We Like — Calling (Almost) All Artists

Converse has a long history of sponsoring creative projects. But, on the whole, these have primarily related to disciplines such as music and street art and it’s fairly obvious how and why such things connect with the identity of the brand. Now, for the second year running, Converse, together with Dazed & Confused, are sponsoring a new UK art prize for emerging artists in collaboration with London’s prestigious Whitechapel Gallery that places them directly within the action of the notoriously tricky world of contemporary art.

Gallery owner Sadie Coles talks about the work of Sarah Lucas

Gallery owner Sadie Coles talks about the work of Sarah Lucas

As those who are actually in the know will testify (in hushed tones in private), anyone who says that the contemporary art world is not elitist or exclusive is either not really part of it or writing a press release for an august institution hoping to keep the agendas of statutory agencies at bay. The same goes for art prizes. Anyone can set up an art prize: let’s face it; there are enough starving artists in the world to enter work into competition in the hope of winning anything. But, establishing a new art prize credible to both the broader art-interested public and, more importantly, to the insiders in the weird world of contemporary art is no mean feat. The contemporary art world is as bitchy about half-baked art prizes as it is about bad art no matter how good the intention.

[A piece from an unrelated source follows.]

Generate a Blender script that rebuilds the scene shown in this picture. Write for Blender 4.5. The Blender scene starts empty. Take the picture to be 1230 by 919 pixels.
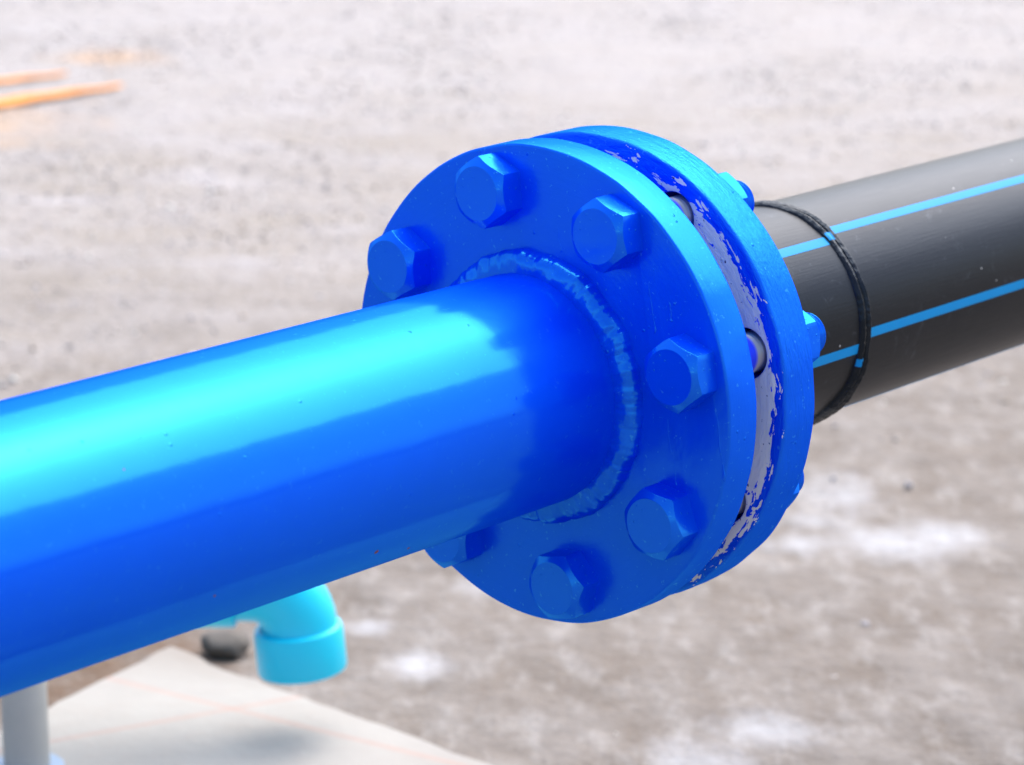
import bpy, bmesh, math, random
import numpy as np
from mathutils import Matrix, Vector, noise
random.seed(7); rng = np.random.default_rng(7)
S = bpy.context.scene
R = math.radians
PI = math.pi

# ------------------------------------------------------------------ camera
cam_d = bpy.data.cameras.new('camera'); cam = bpy.data.objects.new('camera', cam_d)
S.collection.objects.link(cam); S.camera = cam
cam.location = (0, 0, 0.95); cam.rotation_euler = (R(90 - 15.105), 0, 0)
cam_d.sensor_width = 36; cam_d.lens = 36 * 3401.7 / 1230
cam_d.clip_start = 0.05; cam_d.clip_end = 500
cam_d.dof.use_dof = True; cam_d.dof.focus_distance = 1.60; cam_d.dof.aperture_fstop = 9.5

# ------------------------------------------------------------------ light
SUN_EL, SUN_AZ = 58, 32           # azimuth measured from +Y towards +X
w = bpy.data.worlds.new('World'); S.world = w; w.use_nodes = True
nt = w.node_tree; bg = nt.nodes['Background']
sky = nt.nodes.new('ShaderNodeTexSky'); sky.sky_type = 'NISHITA'; sky.sun_disc = False
sky.sun_elevation = R(SUN_EL); sky.sun_rotation = R(SUN_AZ)
sky.dust_density = 4.0; sky.air_density = 1.0; sky.ozone_density = 1.0
nt.links.new(sky.outputs[0], bg.inputs[0]); bg.inputs[1].default_value = 0.115
sd = bpy.data.lights.new('sun', 'SUN'); so = bpy.data.objects.new('sun', sd); S.collection.objects.link(so)
sd.energy = 1.5; sd.angle = R(82); sd.color = (1.0, 0.975, 0.94)
e, a = R(SUN_EL), R(SUN_AZ)
to_sun = Vector((math.cos(e) * math.sin(a), math.cos(e) * math.cos(a), math.sin(e)))
so.rotation_euler = to_sun.to_track_quat('Z', 'Y').to_euler(); so.location = to_sun * 20
S.view_settings.view_transform = 'Standard'; S.view_settings.look = 'None'
S.view_settings.exposure = 1.47; S.view_settings.gamma = 1; S.view_settings.use_curve_mapping = False
S.render.engine = 'CYCLES'

# ------------------------------------------------------------------ node helpers
def mat(name, base=(0.5, 0.5, 0.5), rough=0.5, **kw):
    m = bpy.data.materials.new(name); m.use_nodes = True
    b = m.node_tree.nodes['Principled BSDF']
    b.inputs['Base Color'].default_value = (*base, 1); b.inputs['Roughness'].default_value = rough
    for k, v in kw.items():
        b.inputs[k.replace('_', ' ')].default_value = v
    return m, m.node_tree, b
def N(nt, t, ins=None, **props):
    n = nt.nodes.new(t)
    for k, v in props.items(): setattr(n, k, v)
    for k, v in (ins or {}).items():
        if isinstance(v, bpy.types.NodeSocket): nt.links.new(v, n.inputs[k])
        else: n.inputs[k].default_value = v
    return n
def math_(nt, op, a, b=None, c=None, clamp=False):
    n = N(nt, 'ShaderNodeMath', operation=op, use_clamp=clamp)
    for i, v in enumerate((a, b, c)):
        if v is None: continue
        if isinstance(v, bpy.types.NodeSocket): nt.links.new(v, n.inputs[i])
        else: n.inputs[i].default_value = v
    return n.outputs[0]
def ramp(nt, fac, stops, interp='LINEAR'):
    n = N(nt, 'ShaderNodeValToRGB', {'Fac': fac}); cr = n.color_ramp; cr.interpolation = interp
    while len(cr.elements) < len(stops): cr.elements.new(0.5)
    for el, (p, c) in zip(cr.elements, stops):
        el.position = p; el.color = (*c, 1) if len(c) == 3 else c
    return n.outputs[0]
def mix(nt, fac, a, b, mode='MIX'):
    n = nt.nodes.new('ShaderNodeMix'); n.data_type = 'RGBA'; n.blend_type = mode
    for i, v in ((0, fac), (6, a), (7, b)):
        if isinstance(v, bpy.types.NodeSocket): nt.links.new(v, n.inputs[i])
        elif i == 0: n.inputs[0].default_value = v
        else: n.inputs[i].default_value = (*v, 1)
    return n.outputs[2]
def coords(nt): return N(nt, 'ShaderNodeTexCoord').outputs['Object']
def noise_(nt, vec, scale, detail=3, rough=0.55, dist=0.0):
    return N(nt, 'ShaderNodeTexNoise', {'Vector': vec, 'Scale': scale, 'Detail': detail, 'Roughness': rough, 'Distortion': dist}).outputs[0]
def bump(nt, h, strength, dist, normal=None):
    ins = {'Height': h, 'Strength': strength, 'Distance': dist}
    if normal is not None: ins['Normal'] = normal
    return N(nt, 'ShaderNodeBump', ins).outputs[0]

# ------------------------------------------------------------------ materials
BLUE = (0.0, 0.046, 0.92)
SPEC = (0.0, 0.80, 1.0, 1)
def paint(name, rough=0.1, gloss=0.21, dusty=0.26, pim=(0.56, 130.0, 0.0005), brush=0.0, lump=0.0006, fine=0.00012, edge=0.0009, flake=False):
    m, nt, b = mat(name, BLUE, rough)
    b.inputs['IOR'].default_value = 1.34; b.inputs['Specular IOR Level'].default_value = 0.0
    b.inputs['Specular Tint'].default_value = SPEC
    co = coords(nt)
    c1 = noise_(nt, co, 22, 3); c2 = noise_(nt, co, 260, 4)
    col = mix(nt, math_(nt, 'MULTIPLY', c1, 0.6), BLUE, (0.0, 0.026, 0.74))
    dust = ramp(nt, c2, [(0.64, (0, 0, 0)), (0.70, (1, 1, 1))])
    col = mix(nt, math_(nt, 'MULTIPLY', dust, dusty), col, (0.10, 0.5, 0.9))
    rr = math_(nt, 'MULTIPLY_ADD', c1, 0.10, rough - 0.04)
    # small runs, pimples and orange peel of a thick hand-applied coat
    h1 = noise_(nt, co, 28, 2); h2 = noise_(nt, co, 420, 2)
    vor = N(nt, 'ShaderNodeTexVoronoi', {'Vector': co, 'Scale': pim[1], 'Randomness': 1.0}).outputs['Distance']
    pick = noise_(nt, co, 47, 1)
    pimple = math_(nt, 'MULTIPLY', ramp(nt, vor, [(0.06, (1, 1, 1)), (0.15, (0, 0, 0))]),
                   ramp(nt, pick, [(pim[0], (0, 0, 0)), (pim[0] + 0.04, (1, 1, 1))]))
    bev = N(nt, 'ShaderNodeBevel', {'Radius': edge}, samples=6).outputs[0]
    n = bump(nt, h1, 1.0, lump, bev)
    n = bump(nt, h2, 1.0, fine, n)
    n = bump(nt, pimple, 0.9, pim[2], n)
    if brush:
        ang = N(nt, 'ShaderNodeSeparateXYZ', {'Vector': co})
        rad = math_(nt, 'SQRT', math_(nt, 'ADD', math_(nt, 'MULTIPLY', ang.outputs[0], ang.outputs[0]), math_(nt, 'MULTIPLY', ang.outputs[1], ang.outputs[1])))
        v = N(nt, 'ShaderNodeCombineXYZ', {'X': math_(nt, 'MULTIPLY', rad, 28.0), 'Y': math_(nt, 'MULTIPLY', ang.outputs[2], 28.0),
                                           'Z': math_(nt, 'ARCTAN2', ang.outputs[1], ang.outputs[0])}).outputs[0]
        h3 = noise_(nt, v, 55 , 4, 0.6)
        h4 = noise_(nt, v, 9 , 3, 0.6)
        n = bump(nt, h3, 1.0, brush * 0.35, n)
        n = bump(nt, h4, 1.0, brush, n)
    nt.links.new(n, b.inputs['Normal']); nt.links.new(rr, b.inputs['Roughness'])
    gl = N(nt, 'ShaderNodeBsdfAnisotropic', {'Color': (0.07, 0.66, 0.78, 1), 'Roughness': rr, 'Normal': n})
    gloss_w = gloss
    if flake:
        # bare grey-white primer where the blue coat never reached or has come off
        s = N(nt, 'ShaderNodeSeparateXYZ', {'Vector': co})
        X, Y, Z = s.outputs
        rad = math_(nt, 'SQRT', math_(nt, 'ADD', math_(nt, 'MULTIPLY', X, X), math_(nt, 'MULTIPLY', Y, Y)))
        angl = math_(nt, 'ARCTAN2', Y, X)
        v = N(nt, 'ShaderNodeCombineXYZ', {'X': math_(nt, 'MULTIPLY', rad, 26.0), 'Y': math_(nt, 'MULTIPLY', angl, 1.0), 'Z': 0.3}).outputs[0]
        big = noise_(nt, v, 3.2, 2, 0.5)
        fin = noise_(nt, v, 9, 4, 0.60, 0.5)
        # edge of the paint: further out on the lower right, further in at the top
        low = math_(nt, 'MULTIPLY_ADD', math_(nt, 'COSINE', math_(nt, 'SUBTRACT', angl, R(118))), 0.0058, 0.1300)
        edge_r = math_(nt, 'ADD', low, math_(nt, 'ADD', math_(nt, 'MULTIPLY', math_(nt, 'SUBTRACT', big, 0.5), 0.022),
                       math_(nt, 'MULTIPLY', math_(nt, 'SUBTRACT', fin, 0.5), 0.052)))
        f = ramp(nt, math_(nt, 'MULTIPLY_ADD', math_(nt, 'SUBTRACT', edge_r, rad), 1600, 0.5, True), [(0.3, (0, 0, 0)), (0.7, (1, 1, 1))])
        front = math_(nt, 'LESS_THAN', Z, 0.0525)
        f = math_(nt, 'MULTIPLY', f, front)
        prim = mix(nt, noise_(nt, co, 60, 4), (0.90, 0.84, 0.68), (0.96, 0.92, 0.78))
        spots = ramp(nt, noise_(nt, co, 330, 3), [(0.68, (0, 0, 0)), (0.72, (1, 1, 1))])
        prim = mix(nt, spots, prim, (0.04, 0.05, 0.12))
        col = mix(nt, f, col, prim)
        nt.links.new(math_(nt, 'MULTIPLY_ADD', f, 0.45, rr), b.inputs['Roughness'])
        nt.links.new(mix(nt, f, SPEC[:3], (1, 1, 1)), b.inputs['Specular Tint'])
        gloss_w = math_(nt, 'MULTIPLY_ADD', f, -0.20, 0.21)
        nt.links.new(bump(nt, f, -0.8, 0.0004, n), b.inputs['Normal'])
    nt.links.new(col, b.inputs['Base Color'])
    # the coat scatters in two lobes: a sharp one and a broad sheen from brush marks and orange peel
    gl2 = N(nt, 'ShaderNodeBsdfAnisotropic', {'Color': (0.03, 0.52, 0.80, 1), 'Roughness': 0.42, 'Normal': n})
    two = N(nt, 'ShaderNodeMixShader', {'Fac': 0.36, 1: gl.outputs[0], 2: gl2.outputs[0]})
    mx = N(nt, 'ShaderNodeMixShader', {'Fac': gloss_w, 1: b.outputs[0], 2: two.outputs[0]})
    nt.links.new(mx.outputs[0], nt.nodes['Material Output'].inputs['Surface'])
    return m
M = {}
M['pipe'] = paint('blue_gloss_pipe_paint', 0.125, dusty=0.07, pim=(0.63, 130.0, 0.0003), lump=0.0003, fine=0.00002)
M['face'] = paint('blue_flange_paint', 0.20, brush=0.0002, lump=0.0007, fine=0.00004)
M['rear'] = paint('blue_rear_flange_paint', 0.22, brush=0.0009, lump=0.0005, fine=0.00006, flake=True)
M['bolt'] = paint('blue_bolt_paint', 0.17, gloss=0.25, pim=(0.46, 240.0, 0.0004), lump=0.0009, fine=0.00005, edge=0.0005)
M['weld'] = paint('blue_weld_paint', 0.13, gloss=0.24, lump=0.0006, fine=0.00008)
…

In an irony that almost mirrors the freakonomics of the contemporary art market itself, the contemporary art cognoscenti will often shun a bombastic art prize offering a huge cash prize that fails to follow some of the key ‘rules’ whilst embracing far more modest prizes that do.

But, the Converse/Dazed Emerging Artists Award is making all the right moves. The all-important panel of judges is a perfectly balanced sextet that ticks all the right boxes. It includes the likes of highly successful gallery owner Sadie Coles, distinguished artist Eva Rothschild and respected Whitechapel Gallery curator Kirsty Ogg. With such members on the panel, even the upper echelons of the contemporary art world’s unspoken hierarchy could hardly fault it. To this bring in the voices of the media and the younger blood of the London contemporary art scene – in the form of Dazed’s own visual arts editor Francesca Gavin; Paul Pieroni, the curator of the SPACE exhibition programme and Darren Flook, curator-turned-gallerist – and you have the ideal recipe for an art prize for emerging talent that will be both credible in the complex terms of the contemporary art world whilst accessible to the broader audiences interested in titles like Dazed & Confused or brands like Converse.

And, in this sense, it’s also proof that when the Whitechapel Gallery asserts that art need not be elitist in its press releases, it is one of the exceptions that prove the rule. The whole history of the Whitechapel Gallery, based in London’s East End for over a century, and originally intended to bring art to where the sun don’t shine, is one of a genuine belief that no sector of society should be denied access to art. Like its famous Open and various other initiatives aimed at broadening access to the visual arts, the Converse/Dazed Emerging Artists Awards is an entirely congruent collaboration for this much-loved London institution.

The Converse/Dazed 2011 Emerging Artists Award is open to all UK-based artists working in any medium under the age of 35 who are not currently represented by a gallery or in full-time education. But those who are keen to participate should be quick to get their skates on as entries close on 30 June 2011.